Balkanlar karıştırılmaya çalışılmakta, Karadeniz’in kuzeyinde barış sınanmakta,Kafkaslarda kan emiciler cirit atmakta, Enerji kaynaklarını sömürmek için oluk oluk kan akıtmaktan çekinmeyen aynı güruh Yunanistan’da ve Akdeniz’de yerleşik düzene geçmekte, Suriye ve Irak’ın kuzeyinde terörizmden medet umulmakta, Kuzey Afrika’da saflar zorlanmakta ve nihayetinde Filistin’de 3. Dünya savaşının simülasyonu gösterime sokulmaktadır.

         Açık ve net bir şekilde ifade etmek gerekir ki; tüm bu saydıklarım Türkiye’nin etrafının adeta bir ateş çemberiyle çevrelendiğini göstermektedir.

         Elbette bu ilk değildir. Elbette bu ilk girişim değildir. Elbette bu kaosun kapımızı ilk zorlaması değildir.

         Ve elbette sınırlarımıza yıllardır dayanan tehdidin ağzının payını alacak olması da ilk olmayacaktır!

         Çünkü bu millet; küllerinden yeni bir devlet kurmak için varını yoğunu ortaya koymaktan çekinmeyen, bağımsızlığı için hiç düşünmeden canını feda etmeye hazır olan, asırları aşan ülkülere sahip, kadim ve köklü bir medeniyetin hem kurucusu hem de koruyucusudur.  

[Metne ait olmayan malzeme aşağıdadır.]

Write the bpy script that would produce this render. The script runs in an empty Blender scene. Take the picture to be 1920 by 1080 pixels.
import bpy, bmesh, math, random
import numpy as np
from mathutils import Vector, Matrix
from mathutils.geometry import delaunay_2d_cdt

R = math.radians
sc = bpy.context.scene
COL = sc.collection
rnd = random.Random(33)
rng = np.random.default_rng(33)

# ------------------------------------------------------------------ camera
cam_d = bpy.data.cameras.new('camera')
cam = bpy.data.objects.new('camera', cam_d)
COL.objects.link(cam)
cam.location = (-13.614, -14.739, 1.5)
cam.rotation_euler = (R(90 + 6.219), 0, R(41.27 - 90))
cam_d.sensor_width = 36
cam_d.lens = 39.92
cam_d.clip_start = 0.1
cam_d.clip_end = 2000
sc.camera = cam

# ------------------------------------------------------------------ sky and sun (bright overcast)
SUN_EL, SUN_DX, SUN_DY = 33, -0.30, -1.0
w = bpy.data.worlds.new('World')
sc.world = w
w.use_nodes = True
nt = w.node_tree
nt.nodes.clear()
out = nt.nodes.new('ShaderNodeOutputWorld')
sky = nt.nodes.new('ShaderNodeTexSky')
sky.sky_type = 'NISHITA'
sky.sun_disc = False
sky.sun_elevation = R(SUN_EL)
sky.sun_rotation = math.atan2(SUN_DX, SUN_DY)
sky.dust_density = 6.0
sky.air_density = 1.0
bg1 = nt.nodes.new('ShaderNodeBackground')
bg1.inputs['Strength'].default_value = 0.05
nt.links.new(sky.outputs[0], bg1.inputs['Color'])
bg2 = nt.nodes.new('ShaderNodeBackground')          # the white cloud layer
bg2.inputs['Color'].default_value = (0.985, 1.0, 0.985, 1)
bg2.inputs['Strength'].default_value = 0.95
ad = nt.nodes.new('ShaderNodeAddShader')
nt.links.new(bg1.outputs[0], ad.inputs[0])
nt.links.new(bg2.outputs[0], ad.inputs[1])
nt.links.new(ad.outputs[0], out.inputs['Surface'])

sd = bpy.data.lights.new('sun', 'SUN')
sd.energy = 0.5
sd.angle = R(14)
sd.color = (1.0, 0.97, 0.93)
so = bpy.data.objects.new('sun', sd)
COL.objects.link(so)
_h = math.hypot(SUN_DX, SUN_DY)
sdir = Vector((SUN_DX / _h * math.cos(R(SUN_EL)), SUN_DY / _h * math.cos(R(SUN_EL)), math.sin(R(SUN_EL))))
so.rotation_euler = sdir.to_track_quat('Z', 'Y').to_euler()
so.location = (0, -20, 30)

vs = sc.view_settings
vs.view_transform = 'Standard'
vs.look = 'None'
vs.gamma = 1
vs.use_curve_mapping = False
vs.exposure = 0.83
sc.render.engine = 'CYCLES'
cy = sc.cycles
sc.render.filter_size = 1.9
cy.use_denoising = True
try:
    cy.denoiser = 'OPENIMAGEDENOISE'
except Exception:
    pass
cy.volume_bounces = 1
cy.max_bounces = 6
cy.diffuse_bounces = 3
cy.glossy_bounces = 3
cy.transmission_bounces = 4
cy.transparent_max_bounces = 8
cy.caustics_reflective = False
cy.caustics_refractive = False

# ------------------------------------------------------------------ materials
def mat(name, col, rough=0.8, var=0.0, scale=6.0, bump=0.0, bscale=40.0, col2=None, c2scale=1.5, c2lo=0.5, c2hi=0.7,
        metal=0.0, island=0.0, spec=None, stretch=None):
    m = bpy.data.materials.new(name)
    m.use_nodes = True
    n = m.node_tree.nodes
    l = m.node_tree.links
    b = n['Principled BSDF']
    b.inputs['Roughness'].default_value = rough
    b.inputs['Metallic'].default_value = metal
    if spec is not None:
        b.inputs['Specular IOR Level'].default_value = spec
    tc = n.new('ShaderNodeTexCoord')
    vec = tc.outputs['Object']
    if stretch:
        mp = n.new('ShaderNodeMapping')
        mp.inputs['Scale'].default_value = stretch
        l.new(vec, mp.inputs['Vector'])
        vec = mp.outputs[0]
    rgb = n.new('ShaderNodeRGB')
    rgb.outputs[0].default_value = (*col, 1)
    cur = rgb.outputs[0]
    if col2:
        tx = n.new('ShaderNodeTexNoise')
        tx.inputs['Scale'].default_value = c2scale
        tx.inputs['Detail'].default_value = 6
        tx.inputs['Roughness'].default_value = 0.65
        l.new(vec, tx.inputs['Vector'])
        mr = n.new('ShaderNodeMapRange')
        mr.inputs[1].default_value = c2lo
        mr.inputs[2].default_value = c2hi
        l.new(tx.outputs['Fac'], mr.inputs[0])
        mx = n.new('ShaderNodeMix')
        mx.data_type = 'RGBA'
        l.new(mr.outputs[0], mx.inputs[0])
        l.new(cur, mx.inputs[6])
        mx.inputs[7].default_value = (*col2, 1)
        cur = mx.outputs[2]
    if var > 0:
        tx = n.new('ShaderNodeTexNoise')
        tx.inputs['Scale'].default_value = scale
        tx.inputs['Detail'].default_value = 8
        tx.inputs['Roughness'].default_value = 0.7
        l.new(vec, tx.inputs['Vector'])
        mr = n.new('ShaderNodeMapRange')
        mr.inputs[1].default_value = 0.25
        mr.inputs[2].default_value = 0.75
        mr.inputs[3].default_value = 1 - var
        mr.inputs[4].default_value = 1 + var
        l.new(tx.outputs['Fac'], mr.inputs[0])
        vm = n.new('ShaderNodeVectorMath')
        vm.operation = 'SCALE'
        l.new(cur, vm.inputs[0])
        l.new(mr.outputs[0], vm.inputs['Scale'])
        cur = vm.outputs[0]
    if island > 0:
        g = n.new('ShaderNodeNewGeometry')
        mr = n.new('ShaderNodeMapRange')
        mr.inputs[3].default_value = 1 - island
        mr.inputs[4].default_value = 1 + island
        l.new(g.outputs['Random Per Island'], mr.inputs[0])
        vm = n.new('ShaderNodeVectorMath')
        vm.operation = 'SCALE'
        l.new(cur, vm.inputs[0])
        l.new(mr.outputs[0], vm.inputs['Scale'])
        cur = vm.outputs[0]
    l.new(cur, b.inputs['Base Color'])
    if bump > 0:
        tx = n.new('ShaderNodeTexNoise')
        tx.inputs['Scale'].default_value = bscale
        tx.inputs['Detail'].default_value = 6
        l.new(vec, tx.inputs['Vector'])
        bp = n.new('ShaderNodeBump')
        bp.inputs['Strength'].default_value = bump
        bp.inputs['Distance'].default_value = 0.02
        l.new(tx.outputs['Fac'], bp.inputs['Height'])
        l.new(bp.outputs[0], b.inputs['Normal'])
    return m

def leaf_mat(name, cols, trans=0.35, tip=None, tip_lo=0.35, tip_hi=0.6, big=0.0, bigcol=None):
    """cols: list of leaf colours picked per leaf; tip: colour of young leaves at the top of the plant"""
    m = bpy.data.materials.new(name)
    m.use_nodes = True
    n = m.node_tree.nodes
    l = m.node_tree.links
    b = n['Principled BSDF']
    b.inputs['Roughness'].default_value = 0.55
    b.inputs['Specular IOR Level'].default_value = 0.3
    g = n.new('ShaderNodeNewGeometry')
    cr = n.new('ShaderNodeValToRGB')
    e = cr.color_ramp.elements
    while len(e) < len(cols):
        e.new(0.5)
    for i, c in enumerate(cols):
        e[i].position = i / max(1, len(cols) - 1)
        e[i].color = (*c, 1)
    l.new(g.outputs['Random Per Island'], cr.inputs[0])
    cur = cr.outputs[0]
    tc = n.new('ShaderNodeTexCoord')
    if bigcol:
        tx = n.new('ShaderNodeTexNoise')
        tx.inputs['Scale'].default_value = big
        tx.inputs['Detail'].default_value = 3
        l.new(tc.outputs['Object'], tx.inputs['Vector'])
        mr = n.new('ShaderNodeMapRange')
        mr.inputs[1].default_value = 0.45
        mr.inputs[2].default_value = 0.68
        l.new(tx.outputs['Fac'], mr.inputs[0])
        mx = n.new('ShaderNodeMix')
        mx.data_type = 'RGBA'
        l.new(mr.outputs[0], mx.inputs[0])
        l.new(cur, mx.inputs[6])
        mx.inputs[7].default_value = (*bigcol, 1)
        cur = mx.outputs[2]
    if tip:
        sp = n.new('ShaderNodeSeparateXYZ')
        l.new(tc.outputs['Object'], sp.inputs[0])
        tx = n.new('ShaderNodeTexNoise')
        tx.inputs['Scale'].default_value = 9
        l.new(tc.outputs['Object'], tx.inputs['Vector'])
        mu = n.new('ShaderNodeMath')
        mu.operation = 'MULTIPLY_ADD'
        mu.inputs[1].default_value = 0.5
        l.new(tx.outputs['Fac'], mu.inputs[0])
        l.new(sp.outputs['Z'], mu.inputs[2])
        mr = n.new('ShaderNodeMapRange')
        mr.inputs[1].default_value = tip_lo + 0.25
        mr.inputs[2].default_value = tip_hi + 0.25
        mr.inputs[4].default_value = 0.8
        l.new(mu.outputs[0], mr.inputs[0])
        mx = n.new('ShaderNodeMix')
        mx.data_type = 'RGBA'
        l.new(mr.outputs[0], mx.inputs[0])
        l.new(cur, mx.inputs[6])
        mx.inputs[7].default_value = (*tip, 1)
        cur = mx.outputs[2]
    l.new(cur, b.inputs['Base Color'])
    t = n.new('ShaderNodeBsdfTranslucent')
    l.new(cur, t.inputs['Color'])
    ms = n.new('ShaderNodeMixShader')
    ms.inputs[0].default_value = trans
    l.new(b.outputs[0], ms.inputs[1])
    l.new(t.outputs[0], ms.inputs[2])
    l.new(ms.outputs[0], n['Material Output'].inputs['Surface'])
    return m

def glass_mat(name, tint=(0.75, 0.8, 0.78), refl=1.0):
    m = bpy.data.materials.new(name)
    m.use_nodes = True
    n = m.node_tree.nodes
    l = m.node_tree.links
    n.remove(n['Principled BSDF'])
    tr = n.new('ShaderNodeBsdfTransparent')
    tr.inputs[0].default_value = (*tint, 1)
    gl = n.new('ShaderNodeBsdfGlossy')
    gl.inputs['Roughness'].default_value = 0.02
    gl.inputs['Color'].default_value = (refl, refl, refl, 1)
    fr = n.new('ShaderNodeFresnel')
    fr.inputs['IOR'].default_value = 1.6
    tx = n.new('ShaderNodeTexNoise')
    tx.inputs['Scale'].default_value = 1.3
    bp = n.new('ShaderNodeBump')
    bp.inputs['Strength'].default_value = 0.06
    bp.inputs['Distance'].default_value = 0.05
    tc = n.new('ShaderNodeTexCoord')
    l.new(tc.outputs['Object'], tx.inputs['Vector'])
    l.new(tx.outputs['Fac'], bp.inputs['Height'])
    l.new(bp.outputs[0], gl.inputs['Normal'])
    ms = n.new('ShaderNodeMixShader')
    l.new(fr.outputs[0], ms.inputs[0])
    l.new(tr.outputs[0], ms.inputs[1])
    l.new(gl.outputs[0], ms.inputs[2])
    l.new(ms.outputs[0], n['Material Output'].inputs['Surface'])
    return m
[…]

         Lütfen hatırlayın ve hatırlatın:

         Liderimiz Sayın Devlet Bahçeli “Türkiye bir beka mücadelesi vermektedir.” dediğinde, bu uyarıyı itibarsızlaştırmaya çalışanları hatırlayın ve hatırlatın.

         Milliyetçi Ülkücü Hareket “önce ülkem ve milletim” diyerek peş peşe fedakarlıklar yaptığında, yalanlarla, iftiralarla, üretilen fitnelerle Milliyetçi Hareket Partisine saldıranları hatırlayın ve hatırlatın.

         Tehdit daha ufukta görünmezken, ufukların ötesinde bir bakış açısıyla attığımız adımları anlamsız bulanları, milletimizi manipüle etmek için devamlı suretle telkinlerde bulunanları hatırlayın, hatırlatın.

         Tüm bu kaos ikliminden milletimizi ve devletimizi bugüne kadar korumamızı sağlayan, ortaya çıkan tehditlerin her birine karşı hızlı bir milli refleksler göstermemizi temin eden Cumhurbaşkanlığı Hükümet Sistemine neden sahip çıktığımızı, onu korumayı ve kök salmasını temin etmeyi neden stratejik hedeflerimizin başına koyduğumuzu hatırlatın.

         Elbette anlamamakta ısrar edenler olacaktır.

         Elbette ciddiyetimizi gereksiz bulanlar olacaktır.

         Yaşananlara ve yaşanacak olanlara rağmen söylediklerimize kulaklarını tıkayacak olanlar, gösterdiklerimizi görmemek için gözlerini kapatacak olanlar elbette olacaktır.

         Ve elbette pes etmeyeceğiz. Samimiyetimizle milletimizin gönül dünyasını fethetmek için, fikirlerimizle milli hasletleri diri tutmak için mücadelemizden elbette vazgeçmeyeceğiz."